Exercise — Reproduce all entries precisely as they are written.

───

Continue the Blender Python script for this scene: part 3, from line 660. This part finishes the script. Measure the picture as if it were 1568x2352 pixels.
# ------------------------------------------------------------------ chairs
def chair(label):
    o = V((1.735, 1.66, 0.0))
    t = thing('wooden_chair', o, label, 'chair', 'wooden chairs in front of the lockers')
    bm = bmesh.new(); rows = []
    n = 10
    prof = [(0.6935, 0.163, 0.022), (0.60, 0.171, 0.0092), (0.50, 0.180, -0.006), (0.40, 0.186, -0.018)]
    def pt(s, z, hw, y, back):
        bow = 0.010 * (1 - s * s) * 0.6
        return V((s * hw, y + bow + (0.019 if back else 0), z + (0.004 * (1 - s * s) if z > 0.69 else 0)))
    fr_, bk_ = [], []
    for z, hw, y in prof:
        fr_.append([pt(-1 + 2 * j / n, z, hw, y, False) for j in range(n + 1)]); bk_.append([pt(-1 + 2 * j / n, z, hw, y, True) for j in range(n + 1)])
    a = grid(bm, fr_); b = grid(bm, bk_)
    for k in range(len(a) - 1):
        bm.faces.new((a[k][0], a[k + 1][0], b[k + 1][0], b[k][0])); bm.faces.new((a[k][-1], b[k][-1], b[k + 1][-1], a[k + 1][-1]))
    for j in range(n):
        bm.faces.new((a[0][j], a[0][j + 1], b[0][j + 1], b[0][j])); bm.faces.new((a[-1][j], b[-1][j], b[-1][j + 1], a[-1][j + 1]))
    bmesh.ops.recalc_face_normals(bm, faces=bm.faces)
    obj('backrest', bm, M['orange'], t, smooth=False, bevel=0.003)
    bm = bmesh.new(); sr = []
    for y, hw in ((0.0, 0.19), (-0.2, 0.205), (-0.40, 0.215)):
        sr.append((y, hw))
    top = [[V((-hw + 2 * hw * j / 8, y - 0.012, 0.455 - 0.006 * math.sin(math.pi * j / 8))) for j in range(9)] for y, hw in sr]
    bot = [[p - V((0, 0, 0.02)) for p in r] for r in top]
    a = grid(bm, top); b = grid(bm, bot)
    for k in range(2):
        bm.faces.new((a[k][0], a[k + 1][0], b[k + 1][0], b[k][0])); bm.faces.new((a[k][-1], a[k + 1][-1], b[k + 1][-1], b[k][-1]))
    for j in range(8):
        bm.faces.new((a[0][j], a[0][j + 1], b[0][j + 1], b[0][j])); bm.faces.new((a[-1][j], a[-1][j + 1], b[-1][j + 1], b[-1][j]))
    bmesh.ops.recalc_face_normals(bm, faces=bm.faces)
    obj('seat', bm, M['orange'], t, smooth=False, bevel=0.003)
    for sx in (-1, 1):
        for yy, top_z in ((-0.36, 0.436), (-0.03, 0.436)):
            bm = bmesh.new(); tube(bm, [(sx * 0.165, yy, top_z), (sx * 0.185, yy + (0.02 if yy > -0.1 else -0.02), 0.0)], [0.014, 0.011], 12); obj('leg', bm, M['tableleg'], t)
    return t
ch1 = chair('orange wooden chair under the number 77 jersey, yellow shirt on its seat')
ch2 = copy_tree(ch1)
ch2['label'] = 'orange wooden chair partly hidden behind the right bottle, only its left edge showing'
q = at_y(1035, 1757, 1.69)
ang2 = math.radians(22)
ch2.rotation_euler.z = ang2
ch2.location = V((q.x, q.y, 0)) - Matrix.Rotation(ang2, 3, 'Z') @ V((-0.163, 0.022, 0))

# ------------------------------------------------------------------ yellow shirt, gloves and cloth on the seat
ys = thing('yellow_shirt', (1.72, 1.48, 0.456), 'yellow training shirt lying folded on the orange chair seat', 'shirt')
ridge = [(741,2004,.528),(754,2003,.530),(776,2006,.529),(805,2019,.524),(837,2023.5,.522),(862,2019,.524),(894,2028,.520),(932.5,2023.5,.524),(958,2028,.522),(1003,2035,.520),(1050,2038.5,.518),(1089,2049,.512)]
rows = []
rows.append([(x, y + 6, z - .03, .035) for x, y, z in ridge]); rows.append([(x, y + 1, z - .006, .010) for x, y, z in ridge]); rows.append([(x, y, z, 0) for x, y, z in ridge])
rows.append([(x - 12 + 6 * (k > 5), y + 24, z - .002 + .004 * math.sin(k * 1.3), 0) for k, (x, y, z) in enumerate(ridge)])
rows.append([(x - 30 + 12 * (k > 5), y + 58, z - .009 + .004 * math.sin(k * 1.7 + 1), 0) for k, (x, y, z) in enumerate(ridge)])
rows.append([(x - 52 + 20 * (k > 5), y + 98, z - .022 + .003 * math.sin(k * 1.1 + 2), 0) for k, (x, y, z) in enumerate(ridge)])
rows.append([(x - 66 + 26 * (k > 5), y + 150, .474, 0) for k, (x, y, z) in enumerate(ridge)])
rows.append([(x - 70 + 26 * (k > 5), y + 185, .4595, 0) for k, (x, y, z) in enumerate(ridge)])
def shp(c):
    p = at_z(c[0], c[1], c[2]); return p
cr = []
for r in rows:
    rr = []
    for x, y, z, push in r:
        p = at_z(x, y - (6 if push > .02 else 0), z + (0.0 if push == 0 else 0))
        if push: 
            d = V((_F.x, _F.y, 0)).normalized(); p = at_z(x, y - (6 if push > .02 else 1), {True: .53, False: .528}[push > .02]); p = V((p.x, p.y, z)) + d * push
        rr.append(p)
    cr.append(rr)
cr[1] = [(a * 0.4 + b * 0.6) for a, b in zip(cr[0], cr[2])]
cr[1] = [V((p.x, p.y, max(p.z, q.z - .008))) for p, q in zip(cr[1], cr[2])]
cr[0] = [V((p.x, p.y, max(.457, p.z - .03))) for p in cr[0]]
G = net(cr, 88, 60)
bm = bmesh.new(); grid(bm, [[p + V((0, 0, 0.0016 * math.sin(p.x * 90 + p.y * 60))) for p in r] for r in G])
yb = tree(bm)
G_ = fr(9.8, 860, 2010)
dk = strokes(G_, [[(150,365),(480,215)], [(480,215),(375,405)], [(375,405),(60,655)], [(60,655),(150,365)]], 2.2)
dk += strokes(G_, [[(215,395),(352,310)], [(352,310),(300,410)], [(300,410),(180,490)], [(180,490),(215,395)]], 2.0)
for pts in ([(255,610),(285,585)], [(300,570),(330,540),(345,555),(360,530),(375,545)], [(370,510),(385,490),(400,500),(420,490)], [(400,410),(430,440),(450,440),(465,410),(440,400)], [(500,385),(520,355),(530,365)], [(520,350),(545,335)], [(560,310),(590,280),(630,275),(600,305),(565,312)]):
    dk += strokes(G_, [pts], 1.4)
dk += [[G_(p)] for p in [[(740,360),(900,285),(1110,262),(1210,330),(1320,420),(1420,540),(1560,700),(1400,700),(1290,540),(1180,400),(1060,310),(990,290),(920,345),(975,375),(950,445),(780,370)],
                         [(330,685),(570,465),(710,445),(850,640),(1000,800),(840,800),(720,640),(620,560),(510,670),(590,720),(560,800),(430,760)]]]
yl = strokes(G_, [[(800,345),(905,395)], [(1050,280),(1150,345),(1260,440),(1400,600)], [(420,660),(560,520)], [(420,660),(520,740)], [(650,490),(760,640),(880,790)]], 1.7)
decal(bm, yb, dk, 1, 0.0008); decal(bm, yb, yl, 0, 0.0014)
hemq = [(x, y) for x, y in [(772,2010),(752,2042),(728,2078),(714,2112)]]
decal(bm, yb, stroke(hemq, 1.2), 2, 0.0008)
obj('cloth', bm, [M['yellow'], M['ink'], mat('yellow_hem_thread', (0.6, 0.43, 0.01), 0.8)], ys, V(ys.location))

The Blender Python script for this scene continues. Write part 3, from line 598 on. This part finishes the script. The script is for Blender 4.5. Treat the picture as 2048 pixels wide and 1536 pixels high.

───

Expected output —
Continue the Blender Python script for this scene: part 3, from line 660. This part finishes the script. Measure the picture as if it were 1568x2352 pixels.
# ------------------------------------------------------------------ chairs
def chair(label):
    o = V((1.735, 1.66, 0.0))
    t = thing('wooden_chair', o, label, 'chair', 'wooden chairs in front of the lockers')
    bm = bmesh.new(); rows = []
    n = 10
    prof = [(0.6935, 0.163, 0.022), (0.60, 0.171, 0.0092), (0.50, 0.180, -0.006), (0.40, 0.186, -0.018)]
    def pt(s, z, hw, y, back):
        bow = 0.010 * (1 - s * s) * 0.6
        return V((s * hw, y + bow + (0.019 if back else 0), z + (0.004 * (1 - s * s) if z > 0.69 else 0)))
    fr_, bk_ = [], []
    for z, hw, y in prof:
        fr_.append([pt(-1 + 2 * j / n, z, hw, y, False) for j in range(n + 1)]); bk_.append([pt(-1 + 2 * j / n, z, hw, y, True) for j in range(n + 1)])
    a = grid(bm, fr_); b = grid(bm, bk_)
    for k in range(len(a) - 1):
        bm.faces.new((a[k][0], a[k + 1][0], b[k + 1][0], b[k][0])); bm.faces.new((a[k][-1], b[k][-1], b[k + 1][-1], a[k + 1][-1]))
    for j in range(n):
        bm.faces.new((a[0][j], a[0][j + 1], b[0][j + 1], b[0][j])); bm.faces.new((a[-1][j], b[-1][j], b[-1][j + 1], a[-1][j + 1]))
    bmesh.ops.recalc_face_normals(bm, faces=bm.faces)
    obj('backrest', bm, M['orange'], t, smooth=False, bevel=0.003)
    bm = bmesh.new(); sr = []
    for y, hw in ((0.0, 0.19), (-0.2, 0.205), (-0.40, 0.215)):
        sr.append((y, hw))
    top = [[V((-hw + 2 * hw * j / 8, y - 0.012, 0.455 - 0.006 * math.sin(math.pi * j / 8))) for j in range(9)] for y, hw in sr]
    bot = [[p - V((0, 0, 0.02)) for p in r] for r in top]
    a = grid(bm, top); b = grid(bm, bot)
    for k in range(2):
        bm.faces.new((a[k][0], a[k + 1][0], b[k + 1][0], b[k][0])); bm.faces.new((a[k][-1], a[k + 1][-1], b[k + 1][-1], b[k][-1]))
    for j in range(8):
        bm.faces.new((a[0][j], a[0][j + 1], b[0][j + 1], b[0][j])); bm.faces.new((a[-1][j], a[-1][j + 1], b[-1][j + 1], b[-1][j]))
    bmesh.ops.recalc_face_normals(bm, faces=bm.faces)
    obj('seat', bm, M['orange'], t, smooth=False, bevel=0.003)
    for sx in (-1, 1):
        for yy, top_z in ((-0.36, 0.436), (-0.03, 0.436)):
            bm = bmesh.new(); tube(bm, [(sx * 0.165, yy, top_z), (sx * 0.185, yy + (0.02 if yy > -0.1 else -0.02), 0.0)], [0.014, 0.011], 12); obj('leg', bm, M['tableleg'], t)
    return t
ch1 = chair('orange wooden chair under the number 77 jersey, yellow shirt on its seat')
ch2 = copy_tree(ch1)
ch2['label'] = 'orange wooden chair partly hidden behind the right bottle, only its left edge showing'
q = at_y(1035, 1757, 1.69)
ang2 = math.radians(22)
ch2.rotation_euler.z = ang2
ch2.location = V((q.x, q.y, 0)) - Matrix.Rotation(ang2, 3, 'Z') @ V((-0.163, 0.022, 0))

# ------------------------------------------------------------------ yellow shirt, gloves and cloth on the seat
ys = thing('yellow_shirt', (1.72, 1.48, 0.456), 'yellow training shirt lying folded on the orange chair seat', 'shirt')
ridge = [(741,2004,.528),(754,2003,.530),(776,2006,.529),(805,2019,.524),(837,2023.5,.522),(862,2019,.524),(894,2028,.520),(932.5,2023.5,.524),(958,2028,.522),(1003,2035,.520),(1050,2038.5,.518),(1089,2049,.512)]
rows = []
rows.append([(x, y + 6, z - .03, .035) for x, y, z in ridge]); rows.append([(x, y + 1, z - .006, .010) for x, y, z in ridge]); rows.append([(x, y, z, 0) for x, y, z in ridge])
rows.append([(x - 12 + 6 * (k > 5), y + 24, z - .002 + .004 * math.sin(k * 1.3), 0) for k, (x, y, z) in enumerate(ridge)])
rows.append([(x - 30 + 12 * (k > 5), y + 58, z - .009 + .004 * math.sin(k * 1.7 + 1), 0) for k, (x, y, z) in enumerate(ridge)])
rows.append([(x - 52 + 20 * (k > 5), y + 98, z - .022 + .003 * math.sin(k * 1.1 + 2), 0) for k, (x, y, z) in enumerate(ridge)])
rows.append([(x - 66 + 26 * (k > 5), y + 150, .474, 0) for k, (x, y, z) in enumerate(ridge)])
rows.append([(x - 70 + 26 * (k > 5), y + 185, .4595, 0) for k, (x, y, z) in enumerate(ridge)])
def shp(c):
    p = at_z(c[0], c[1], c[2]); return p
cr = []
for r in rows:
    rr = []
    for x, y, z, push in r:
        p = at_z(x, y - (6 if push > .02 else 0), z + (0.0 if push == 0 else 0))
        if push: 
            d = V((_F.x, _F.y, 0)).normalized(); p = at_z(x, y - (6 if push > .02 else 1), {True: .53, False: .528}[push > .02]); p = V((p.x, p.y, z)) + d * push
        rr.append(p)
    cr.append(rr)
cr[1] = [(a * 0.4 + b * 0.6) for a, b in zip(cr[0], cr[2])]
cr[1] = [V((p.x, p.y, max(p.z, q.z - .008))) for p, q in zip(cr[1], cr[2])]
cr[0] = [V((p.x, p.y, max(.457, p.z - .03))) for p in cr[0]]
G = net(cr, 88, 60)
bm = bmesh.new(); grid(bm, [[p + V((0, 0, 0.0016 * math.sin(p.x * 90 + p.y * 60))) for p in r] for r in G])
yb = tree(bm)
G_ = fr(9.8, 860, 2010)
dk = strokes(G_, [[(150,365),(480,215)], [(480,215),(375,405)], [(375,405),(60,655)], [(60,655),(150,365)]], 2.2)
dk += strokes(G_, [[(215,395),(352,310)], [(352,310),(300,410)], [(300,410),(180,490)], [(180,490),(215,395)]], 2.0)
for pts in ([(255,610),(285,585)], [(300,570),(330,540),(345,555),(360,530),(375,545)], [(370,510),(385,490),(400,500),(420,490)], [(400,410),(430,440),(450,440),(465,410),(440,400)], [(500,385),(520,355),(530,365)], [(520,350),(545,335)], [(560,310),(590,280),(630,275),(600,305),(565,312)]):
    dk += strokes(G_, [pts], 1.4)
dk += [[G_(p)] for p in [[(740,360),(900,285),(1110,262),(1210,330),(1320,420),(1420,540),(1560,700),(1400,700),(1290,540),(1180,400),(1060,310),(990,290),(920,345),(975,375),(950,445),(780,370)],
                         [(330,685),(570,465),(710,445),(850,640),(1000,800),(840,800),(720,640),(620,560),(510,670),(590,720),(560,800),(430,760)]]]
yl = strokes(G_, [[(800,345),(905,395)], [(1050,280),(1150,345),(1260,440),(1400,600)], [(420,660),(560,520)], [(420,660),(520,740)], [(650,490),(760,640),(880,790)]], 1.7)
decal(bm, yb, dk, 1, 0.0008); decal(bm, yb, yl, 0, 0.0014)
hemq = [(x, y) for x, y in [(772,2010),(752,2042),(728,2078),(714,2112)]]
decal(bm, yb, stroke(hemq, 1.2), 2, 0.0008)
obj('cloth', bm, [M['yellow'], M['ink'], mat('yellow_hem_thread', (0.6, 0.43, 0.01), 0.8)], ys, V(ys.location))

The Blender Python script for this scene continues. Write part 3, from line 598 on. This part finishes the script. The script is for Blender 4.5. Treat the picture as 2048 pixels wide and 1536 pixels high.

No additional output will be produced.